College places on community service honor roll

BY SHIRA KIPNEES ’15
Staff Writer

Again demonstrating a commitment to the Greater Lancaster community, the College was recognized in the 2012 edition of the President’s Higher Education Community Service Honor Roll (PHECSHR). This was the third time F&M has applied for and been awarded this honor, with the first two times being in 2006 and 2007. This year’s award covers the time period between June 30, 2010 and June 30, 2011.

The College was notified of this honor on April 17 through a letter sent to Dan Porterfield, president of the College. The letter was from the Pennsylvania Governor’s Office of Citizen Service.

“This is a very prestigious award and F&M students, faculty, and professional staff should be very proud of this achievement,” said Susan Dicklitch, director of the Ware Institute for Civic Engagement.
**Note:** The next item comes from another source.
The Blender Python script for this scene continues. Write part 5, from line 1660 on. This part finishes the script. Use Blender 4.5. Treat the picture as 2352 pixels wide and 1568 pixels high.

According to Dicklitch, the PHECSHR was created in 2006 to recognize colleges and universities which support innovative and effective community service projects and service-learning programs. It is the highest federal recognition a college or university can receive for its commitment to volunteering, service-learning, and civic engagement. The award is given each year to a limited number of institutions, and in 2012, only 635 colleges and universities received this honor. The Honor Roll is a program of the Corporation for National and Community Service (CNCS) in collaboration with the Department of Education, the Department of Housing and Urban Development, and the President’s Council on Service and Civic Participation. It is presented during the annual conference of the American Council on Education.

“F&M had to be able to show that it is committed to community service and the achievement of meaningful, demonstrable, and measurable outcomes in the Lancaster community,” Dicklitch said.

The PHECSHR looks at not only exemplary projects, but also the overall number of community service hours in programs such as community-based learning classes, co-curricular community-based learning, volunteer activities, work-study community service, and paid community service internships.

According to Dicklitch, F&M estimated the total number of students engaged in community service of any kind was 1,985, or 83 percent of the student population, and that the total number of all community service hours engaged in by the College’s students was 68,108.

While there were many volunteer projects worth including for this this award, the College focused on three projects Dicklitch referred to as “exemplary projects.”

These included the Volunteer Income Tax Assistance Program (VITA), the Refugee Outreach Program, and the Local Economy Center.

Dicklitch explained these three projects collectively involved 130 students along with 14 faculty members and the work for each totaled 6,335 service hours and 1,013 individuals served.

However, Dicklitch also said there are plenty of other volunteer opportunities in which the College engages. These include Putting it Together in the Community (PIT), the Manheim Mentoring Program, and the community service program during first-year orientation, among others.

Dicklitch said the college plans to continue many of its previous volunteer opportunities, but also has an additional community service opportunity beginning this year.

This pilot program, entitled F&M Works in Lancaster, will connect 20 students with non-profit organizations in Lancaster, and was made possible through a grant from the Steinman Foundation. As such, students will work 10 hours a week for the entire year.

As for the future of F&M’s volunteer programs, there is no sign of waning, and the College plans to reapply for next year’s PHECSHR in December, which will cover the time period of June 30, 2011 to June 30, 2012.